Нет, я, разумеется, понимаю, это похоже на ересь: нации — и вдруг такое снижение. Я ничего не утверждаю, просто размышляю вслух. Ведь разве какие-то критерии, какие-то ощущения тут не совпадают? Разве не дожили мы до времен, когда объединения футбольных болельщиков стали самоутверждаться вплоть до сражений с чужаками? У них свои вожди и свои идолы, свои традиции, знамена, символика, предания, фольклор.
Или разве не говорит, скажем, Солженицын об обитателях гулаговского архипелага как о туземцах, объединенных и уже обособленных своей судьбой, своей историей и психологией, памятью и языком?..
Так уж сложилось, что самой общезначимой и общеизвестной моделью этой темы во всем мире (по крайней мере, христианско-европейском) стала проблематика еврейская. Ее осмысливали особенно в нынешнем веке по-разному и с разных сторон. Все, что приходило мне когда-нибудь на ум по этому поводу, оказывалось кем-то уже пережито и продумано.

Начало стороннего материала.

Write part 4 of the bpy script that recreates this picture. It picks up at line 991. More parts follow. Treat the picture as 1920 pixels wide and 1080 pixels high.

Самоощущение израильского уроженца, для которого чувство национальной принадлежности с пеленок естественно и беспроблемно.
Самоощущение человека, который стал ощущать себя евреем, лишь когда ему об этом напомнили — неприязнью, преследованиями, погромом, Освенцимом.
(И при этом ощущение несвободы, когда сами мысли на эту тему все-таки навязываются обстоятельствами, средой — вне личного выбора, вкуса, убеждений, а то и вопреки им.)
Сознательный выбор тех, кто объявил себя евреем из солидарности с преследуемыми и гибнущими.
Призыв пастернаковского героя к евреям освободиться наконец «от верности отжившему допотопному наименованию» и «бесследно раствориться среди остальных».